Photos by Jackie Merrill
In Shakespearean terms, a comedy is a play that not only makes the audience laugh, but also ends in marriage or rebirth. This year’s Shakespeare play, As You Like It, ends in four marriages—so the Drama Society had better show us one funny play.
Set at the Woodstock music festival of 1969, the play reimagined the nobility of Shakespeare’s day as boxers and members of a New York Mafia family
Go-go dancers and neon bell-bottomed jeans created a 1960s-inspired stage spectacle that kept the audience in stitches. Though only three-quarters filled, the Roberts-Dubbs Auditorium overflowed with laughter.
From the beginning, director Mary Mastandrea’s production imbued material that might seem old and dusty to many students with a witty and boisterous spirit. The first scene—in which Mafia boxing champion Charles Atlas, played by senior Esteban Osorno, fights the wimpy underdog Orlando, played by sophomore Robert Mast—had the audience in an uproar. The exaggerated contrast between little Orlando and the stocky, roaring Charles made Orlando’s sudden victory all the more comic.

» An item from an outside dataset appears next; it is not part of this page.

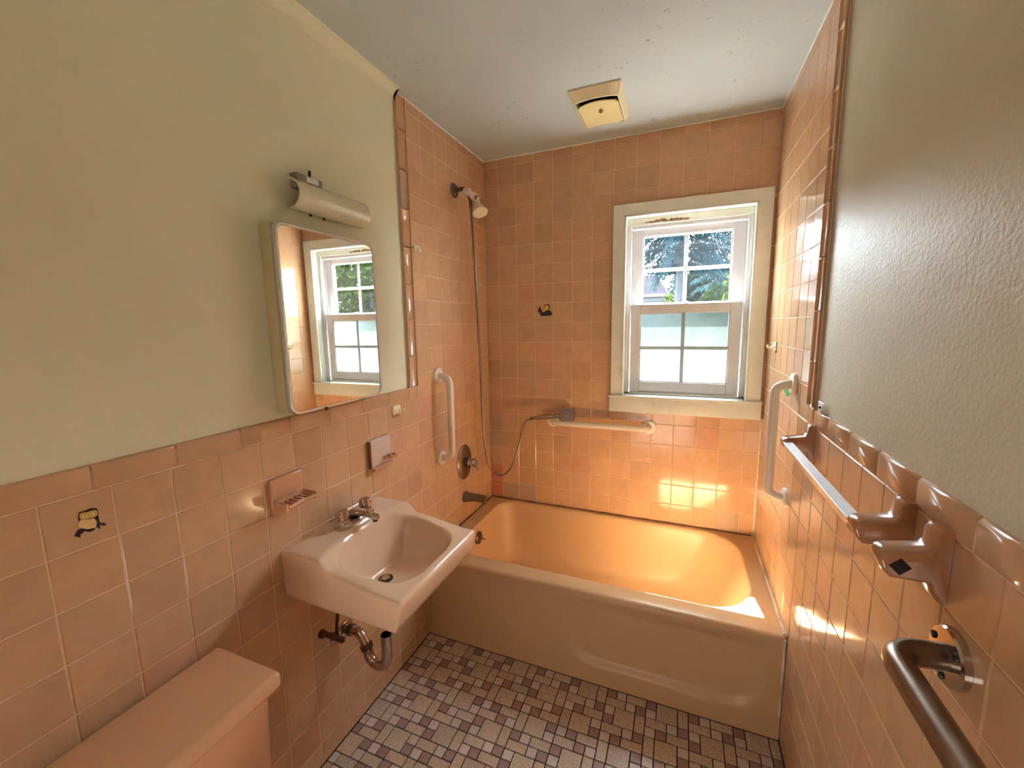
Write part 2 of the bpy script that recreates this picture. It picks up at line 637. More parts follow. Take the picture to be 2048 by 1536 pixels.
XP = 0.006    # painted plaster lies this far behind the tile faces
floor = structure('floor', MB().box(-T_, W + T_, YR - 1.3, T_, -0.1, -0.0035), M['floor_grout'])
ceiling = structure('ceiling', MB().box(-T_, W + T_, YR - 1.3, 0.11, ZC, ZC + 0.1), M['paint_ceiling'])
wall_left = structure('wall_left', MB().box(-T_, -XP, YR - T_, 0.11, -0.1, ZC), M['paint_left'])
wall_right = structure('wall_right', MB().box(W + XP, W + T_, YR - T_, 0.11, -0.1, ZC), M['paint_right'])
HX0, HX1, HZ0, HZ1 = 0.797, 1.408, 1.108, 2.046     # rough opening of the window
mb = MB()
mb.box(-T_, HX0, XP, 0.11, -0.1, ZC).box(HX1, W + T_, XP, 0.11, -0.1, ZC)
mb.box(HX0, HX1, XP, 0.11, -0.1, HZ0).box(HX0, HX1, XP, 0.11, HZ1, ZC)
wall_back = structure('wall_back', mb, M['paint_left'])
mb = MB()
mb.box(-T_, 0.42, YR - T_, YR, -0.1, ZC).box(1.30, W + T_, YR - T_, YR, -0.1, ZC).box(0.42, 1.30, YR - T_, YR, 2.05, ZC)
wall_rear = structure('wall_rear', mb, M['paint_left'])
mb = MB()
mb.box(-0.55, -0.45, YR - 1.3, YR - T_, -0.1, ZC).box(W + 0.45, W + 0.55, YR - 1.3, YR - T_, -0.1, ZC)
mb.box(-0.55, W + 0.55, YR - 1.4, YR - 1.3, -0.1, ZC)
structure('wall_unseen_hall', mb, M['panel'])
mb = MB()
mb.box(-0.55, -T_, YR - 1.3, YR - T_ + .05, ZC, ZC + .1).box(W + T_, W + 0.55, YR - 1.3, YR - T_ + .05, ZC, ZC + .1)
mb.box(-0.55, -T_, YR - 1.3, YR - T_ + .05, -.1, -.0035).box(W + T_, W + 0.55, YR - 1.3, YR - T_ + .05, -.1, -.0035)
structure('ceiling_unseen_hall', mb, M['panel'])

# grout beds
CAPZ = ZT + 7.5 * P
ROW7 = ZT + 7 * P
YL7 = -(0.8173 + 6) * P
YR7 = -(0.8965 + 6) * P
GB = 0.0016
MB().box(-XP, -GB, YR, YL7 - 0.05, 0, CAPZ - 0.012).box(-XP, -GB, YL7 - 0.052, 0.0, 0, ZC).build('grout_bed', M['grout'], wall_left)
MB().box(W + GB, W + XP, YR, YR7 - 0.05, 0, CAPZ - 0.012).box(W + GB, W + XP, YR7 - 0.052, 0.0, 0, ZC).build('grout_bed', M['grout'], wall_right)
mb = MB().box(0, HX0, GB, XP, 0.3, ZC).box(HX1, W, GB, XP, 0.3, ZC).box(HX0, HX1, GB, XP, 0.3, HZ0).box(HX0, HX1, GB, XP, HZ1, ZC)
mb.build('grout_bed', M['grout'], wall_back)

# side walls -------------------------------------------------------
GREYT, PINKT, REDT = srgb(180, 150, 126), srgb(202, 153, 124), srgb(190, 126, 98)


def side_wall(wall, x, sgn, first, y7, capjoint):
    """sgn +1: left wall (normal +x), -1: right wall (normal -x)"""
    ux = Vector((0, 1, 0)) if sgn > 0 else Vector((0, -1, 0))
    uz = Vector((0, 0, 1))
    items = []
    ys = [0.0] + [-(first + i) * P for i in range(0, 7)]
    zs = [ZT + 0.0005] + [ZT + i * P for i in range(1, 19)] + [ZC]
    for i in range(7):
        for j in range(19):
            a, b = ys[i + 1], ys[i]
            z0, z1 = zs[j], zs[j + 1]
            items.append((tile_mesh(b - a, z1 - z0), (x, (a + b) / 2, (z0 + z1) / 2), ux, uz))
    # wainscot field
    zw = [0.0] + [ZT + i * P for i in range(-3, 8)]
    yy = y7
    while yy > YR + 0.01:
        a = max(yy - P, YR)
        for j in range(len(zw) - 1):
            z0, z1 = zw[j], zw[j + 1]
            items.append((tile_mesh(yy - a, z1 - z0), (x, (a + yy) / 2, (z0 + z1) / 2), ux, uz))
        yy = a
    # cap course
    js = [y7, y7 - 0.065] + [capjoint - 0.1545 * i for i in range(0, 10)] + [YR]
    js = [q for q in js if q >= YR]
    for b, a in zip(js[:-1], js[1:]):
        if b - a > 0.01:
            items.append((cap_mesh(b - a, CAPZ - ROW7), (x, (a + b) / 2, ROW7), ux, uz))
    # vertical bullnose beside the painted wall
    zv = [CAPZ + 0.001] + [1.372 + 0.1535 * i for i in range(0, 7)] + [ZC]
    for z0, z1 in zip(zv[:-1], zv[1:]):
        o1 = Vector((0, 0, -1)) if sgn > 0 else Vector((0, 0, 1))
        items.append((cap_mesh(z1 - z0, 0.0605), (x, y7, (z0 + z1) / 2), o1, Vector((0, -1, 0))))
    seen = [q for q in items if in_frame(q[1])]
    seen.sort(key=lambda q: (Vector(q[1]) - CAM).length)
    rest = [q for q in items if not in_frame(q[1])] + seen[300:]
    for me, c, a, b in seen[:300]:
        col = None
        if sgn > 0 and abs(c[1] - (y7 - 0)) < 0.01 and 2.0 < c[2] < 2.15:
            col = GREYT
        elif rnd.random() < 0.03:
            col = PINKT
        place_tile(me, c, a, b, wall, col=col)
    stuff_tiles(rest, wall, 'tile_field', M['tile'], TILE)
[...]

The production featured seasoned actors familiar to the student theatergoer, such as senior Sofia Cabanas, who played Duchess Frederica, the Mafia family ringleader who exiles Orlando and his witty love interest, Rosalind, played by senior Gabby St.-Pierre, to the Forest of Arden. In addition, senior Jake Gonnella gave a hilarious performance as the bare-chested and oft-inebriated Duke Senior. Wearing nothing but a fur vest and skin-tight white pants, he sluggishly roamed the stage, belting out Woodstock music like a pro.

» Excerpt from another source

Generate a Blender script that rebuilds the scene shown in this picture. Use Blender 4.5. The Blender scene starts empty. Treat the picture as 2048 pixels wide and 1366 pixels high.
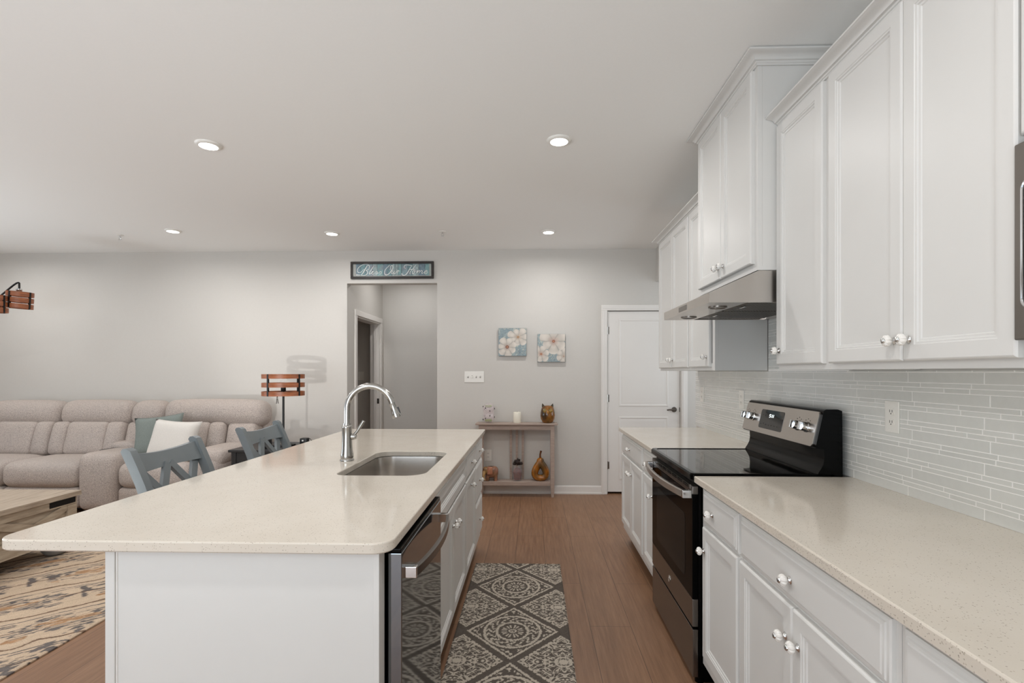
import bpy, bmesh, math, random
import numpy as np
from mathutils import Vector, Matrix
random.seed(7); rng = np.random.default_rng(7)
scene = bpy.context.scene
COL = scene.collection
PI = math.pi

# ------------------------------------------------------------------ camera
cam_d = bpy.data.cameras.new('camera'); cam = bpy.data.objects.new('camera', cam_d); COL.objects.link(cam)
cam.location = (0, 0, 1.365); cam.rotation_euler = (PI / 2, 0, math.atan(0.03))
cam_d.sensor_width = 36; cam_d.lens = 1020 / 2048 * 36
cam_d.shift_x = -11 / 2048; cam_d.shift_y = 61 / 2048; cam_d.clip_start = 0.05
scene.camera = cam
scene.view_settings.view_transform = 'Standard'; scene.view_settings.look = 'None'
scene.view_settings.gamma = 1; scene.view_settings.use_curve_mapping = False
scene.view_settings.exposure = 0.0
try:
    scene.cycles.use_denoising = True; scene.cycles.max_bounces = 10; scene.cycles.diffuse_bounces = 6
    scene.cycles.sample_clamp_indirect = 4.0; scene.cycles.caustics_reflective = False; scene.cycles.caustics_refractive = False
except Exception: pass
# ------------------------------------------------------------------ world, daylight and added fill lights
w = bpy.data.worlds.new('sky'); scene.world = w; w.use_nodes = True
bg = w.node_tree.nodes['Background']; bg.inputs[0].default_value = (0.75, 0.86, 1, 1); bg.inputs[1].default_value = 1.0
def area(name, loc, rot, sx, sy, power, col=(1, 1, 1), shape='RECTANGLE', spread=PI):
    l = bpy.data.lights.new(name, 'AREA'); l.shape = shape; l.size = sx; l.size_y = sy; l.energy = power; l.color = col; l.spread = spread
    o = bpy.data.objects.new(name, l); COL.objects.link(o); o.location = loc; o.rotation_euler = rot; return o
DAY = (0.85, 0.93, 1.0)
area('daylight_patio_door', (-2.0, -2.9, 1.0), (PI / 2, 0, 0), 3.6, 1.9, 96, DAY)          # glass doors behind the camera
area('daylight_side_windows', (-7.05, 2.2, 1.5), (PI / 2, 0, -PI / 2), 4.2, 1.9, 12, DAY)  # living room windows
area('ceiling_fill_front', (-2.0, -2.75, .35), (PI / 2 + .90, 0, 0), 3.4, .6, 69, DAY, spread=math.radians(100))      # added up-light by the doors to brighten the ceiling
area('ceiling_fill_left', (-6.9, 2.2, .7), (PI / 2 + .75, 0, -PI / 2), 4.2, .5, 43, DAY, spread=math.radians(110))  # second added up-light, lifts the ceiling from the left side
area('daylight_hall', (2.9, 5.0, 1.6), (PI / 2, 0, PI / 2), 1.0, 1.8, 17.5, DAY)
# low spot added to throw the table lamp's wall shadow, source unseen
sp = bpy.data.lights.new('added_low_spot', 'SPOT'); sp.energy = 240; sp.spot_size = math.radians(21); sp.spot_blend = 0.9; sp.shadow_soft_size = 0.028; sp.color = (1, .97, .93)
spo = bpy.data.objects.new('added_low_spot', sp); COL.objects.link(spo); spo.location = (-1.53, 0.1, 0.42)
spo.rotation_euler = (Vector((-2.72, 5.7, 1.5)) - spo.location).to_track_quat('-Z', 'Y').to_euler()
LAMP_W = 8.2

# ------------------------------------------------------------------ materials
def lin(c):
    return tuple(((x / 255) / 12.92 if x / 255 <= .04045 else ((x / 255 + .055) / 1.055) ** 2.4) for x in c) + (1,)
class NT:
    def __init__(s, name):
        s.m = bpy.data.materials.new(name); s.m.use_nodes = True; s.t = s.m.node_tree; s.b = s.t.nodes['Principled BSDF']
    def n(s, typ, **kw):
        nd = s.t.nodes.new(typ)
        for k, v in kw.items():
            if k.startswith('i_'):
                key = k[2:]; key = int(key) if key.isdigit() else key.replace('_', ' ')
                nd.inputs[key].default_value = v
            else: setattr(nd, k, v)
        return nd
    def l(s, a, b): s.t.links.new(a, b)
    def math(s, op, a, b=None, c=None):
        nd = s.t.nodes.new('ShaderNodeMath'); nd.operation = op
        for i, x in enumerate((a, b, c)):
            if x is None: continue
            if isinstance(x, (int, float)): nd.inputs[i].default_value = x
            else: s.l(x, nd.inputs[i])
        return nd.outputs[0]
    def ramp(s, fac, stops, interp='LINEAR'):
        nd = s.t.nodes.new('ShaderNodeValToRGB'); nd.color_ramp.interpolation = interp
        el = nd.color_ramp.elements
        while len(el) < len(stops): el.new(0.5)
        for e, (p, c) in zip(el, stops): e.position = p; e.color = c
        s.l(fac, nd.inputs[0]); return nd.outputs[0]
    def mix(s, fac, a, b):
        nd = s.t.nodes.new('ShaderNodeMix'); nd.data_type = 'RGBA'
        if isinstance(fac, (int, float)): nd.inputs[0].default_value = fac
        else: s.l(fac, nd.inputs[0])
        for i, x in ((6, a), (7, b)):
            if isinstance(x, tuple): nd.inputs[i].default_value = x
            else: s.l(x, nd.inputs[i])
        return nd.outputs[2]
    def obj(s, scale=(1, 1, 1), rot=(0, 0, 0), out='Object', loc=(0, 0, 0)):
        tc = s.t.nodes.new('ShaderNodeTexCoord'); mp = s.t.nodes.new('ShaderNodeMapping')
        mp.inputs['Scale'].default_value = scale; mp.inputs['Rotation'].default_value = rot; mp.inputs['Location'].default_value = loc
        s.l(tc.outputs[out], mp.inputs[0]); return mp.outputs[0]
    def noise(s, vec, scale, detail=3, rough=.55):
        nd = s.n('ShaderNodeTexNoise', i_Scale=scale, i_Detail=detail, i_Roughness=rough); s.l(vec, nd.inputs['Vector']); return nd.outputs[0]
    def bump(s, h, strength, dist=.002):
        nd = s.n('ShaderNodeBump', i_Strength=strength, i_Distance=dist); s.l(h, nd.inputs['Height']); s.l(nd.outputs[0], s.b.inputs['Normal'])
    def set(s, **kw):
        for k, v in kw.items(): s.b.inputs[k.replace('_', ' ')].default_value = v
        return s
def plain(name, c, rough=.5, metal=0., var=.03, scale=6, bump=0., spec=.5, stretch=(1, 1, 1), **kw):
    t = NT(name); c = lin(c) if max(c) > 1.01 else tuple(c) + (1,)
    v = t.obj(stretch); nz = t.noise(v, scale)
    lo = tuple(x * (1 - var) for x in c[:3]) + (1,); hi = tuple(min(1, x * (1 + var)) for x in c[:3]) + (1,)
    t.l(t.ramp(nz, [(.3, lo), (.7, hi)]), t.b.inputs['Base Color'])
    t.set(Roughness=rough, Metallic=metal); t.b.inputs['Specular IOR Level'].default_value = spec
    if bump: t.bump(nz, bump)
    t.set(**kw); return t.m

M = {}
M['wall'] = plain('wall_paint', (209, 206, 201), .75, var=.008, scale=60, bump=.03, spec=.25)
M['ceil'] = plain('ceiling_paint', (243, 243, 241), .9, var=.006, scale=80, bump=.03, spec=.1)
M['trim'] = plain('white_trim_paint', (232, 229, 225), .4, var=.006)
M['cab'] = plain('white_cabinet_paint', (216, 215, 212), .40, var=.005, spec=.35)
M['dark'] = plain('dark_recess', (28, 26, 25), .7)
M['black'] = plain('black_enamel', (4, 4, 4), .12, var=.05, spec=.1)
M['blackglass'] = plain('black_glass', (5, 5, 6), .04, var=.02, spec=.8)
M['ovenglass'] = plain('oven_window_glass', (34, 32, 30), .06, var=.02, spec=.3, IOR=1.13)
M['ovenface'] = plain('oven_door_glass', (8, 8, 8), .05, var=.02, spec=.3, IOR=1.13)
def steel(name, c, rough, stretch):
    t = NT(name); nz = t.noise(t.obj(stretch), 14, 4); c = lin(c)
    t.l(t.ramp(nz, [(.3, tuple(x * .985 for x in c[:3]) + (1,)), (.7, c)]), t.b.inputs['Base Color'])
    t.l(t.math('MULTIPLY_ADD', nz, .012, rough - .006), t.b.inputs['Roughness']); t.set(Metallic=1.0); return t.m
M['steel'] = steel('brushed_stainless', (196, 190, 184), .27, (20, 1, 20))
M['steelv'] = steel('brushed_stainless_sink', (205, 200, 194), .26, (1, 1, 30))
M['darksteel'] = steel('dark_stainless', (128, 123, 118), .3, (20, 1, 20))
M['dwsteel'] = steel('polished_dark_stainless', (136, 142, 148), .055, (1, 1, 1))
M['chrome'] = plain('polished_chrome', (214, 214, 214), .08, 1.0, var=.02)
M['nickel'] = steel('brushed_nickel', (178, 176, 172), .2, (4, 4, 1))
M['gunmetal'] = plain('dark_nickel', (110, 105, 100), .25, 1.0)
M['ceramic'] = plain('white_ceramic', (238, 235, 230), .12, var=.01, spec=.6)
M['plastic'] = plain('white_plastic', (236, 234, 228), .35, var=.005)
M['slot'] = plain('dark_slot', (70, 68, 66), .6)
M['stool'] = plain('slate_painted_wood', (112, 119, 122), .42, var=.04, scale=9)
M['blackwood'] = plain('black_painted_wood', (38, 37, 38), .4, var=.1, scale=8, stretch=(1, 6, 6))
M['blackmetal'] = plain('black_metal', (16, 15, 15), .4, .3)
M['rubber'] = plain('black_plastic', (20, 20, 20), .45)
M['candle'] = plain('ivory_wax', (236, 230, 215), .5, var=.02)
M['canvas_edge'] = plain('canvas_edge_paint', (120, 130, 132), .8, var=.1, scale=30)
M['signframe'] = plain('dark_wood_frame', (38, 30, 26), .5, var=.5, scale=25, stretch=(.3, 1, 1))
M['white_letter'] = plain('white_lettering', (238, 240, 238), .5, var=.01)
M['pillow_white'] = plain('white_knit', (222, 218, 212), .95, var=.05, scale=160, bump=.5, spec=.1)
M['pillow_green'] = plain('sage_linen', (130, 138, 134), .95, var=.1, scale=140, bump=.3, spec=.1)
M['copper'] = plain('copper_glass', (150, 88, 62), .15, .2, var=.5, scale=30)
M['potpourri'] = plain('red_potpourri', (96, 44, 34), .7, var=.7, scale=60)
M['leafdark'] = plain('dark_leaves', (44, 30, 26), .6, var=.4, scale=40)
M['green'] = plain('green_glass_paint', (120, 150, 50), .3, var=.3, scale=20)
M['rugback'] = plain('rug_edge', (116, 108, 100), .95)
M['bunfoot'] = plain('grey_washed_wood', (132, 128, 122), .6, var=.08, scale=10)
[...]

However, the play did not succeed on the strength of its lead roles alone—these roles were enhanced by assorted ensembles of singers, dancers and boy scouts, which maintained the play’s comic energy even as they offered exposition. Led by junior Jan Meese in a purple velvet, Sergeant Pepper-style jacket, the first of these groups, The Grassy Roots, used a performance of “Lucy in the Sky with Diamonds” to segue into an explanation of Woodstock and the laid-back culture of the 1960s. Naturally, the group appeared high off LSD, a 1960s drug of choice.
Though often difficult to understand to the viewer not familiar with the plot, the production held its audience’s attention thanks to a quirky cast, which kept the show in a constant state of joy and maniacal behavior right through to the end, when characters joined in matrimony to the tune of “Age of Aquarius,” earning an eruption of applause from the audience.
By evoking the “anything goes” spirit of Woodstock, the play brought joy to audience members both young and old. It appealed to the nostalgia of parent-aged playgoers, while for the students, watching their friends play such eccentric characters gave them reason to laugh and be rowdy.
The generational conflict of the times did not reemerge at this celebration of 1960s culture, as both parents and students were in agreement: As You Like It was every bit as funny as its four marriages demanded.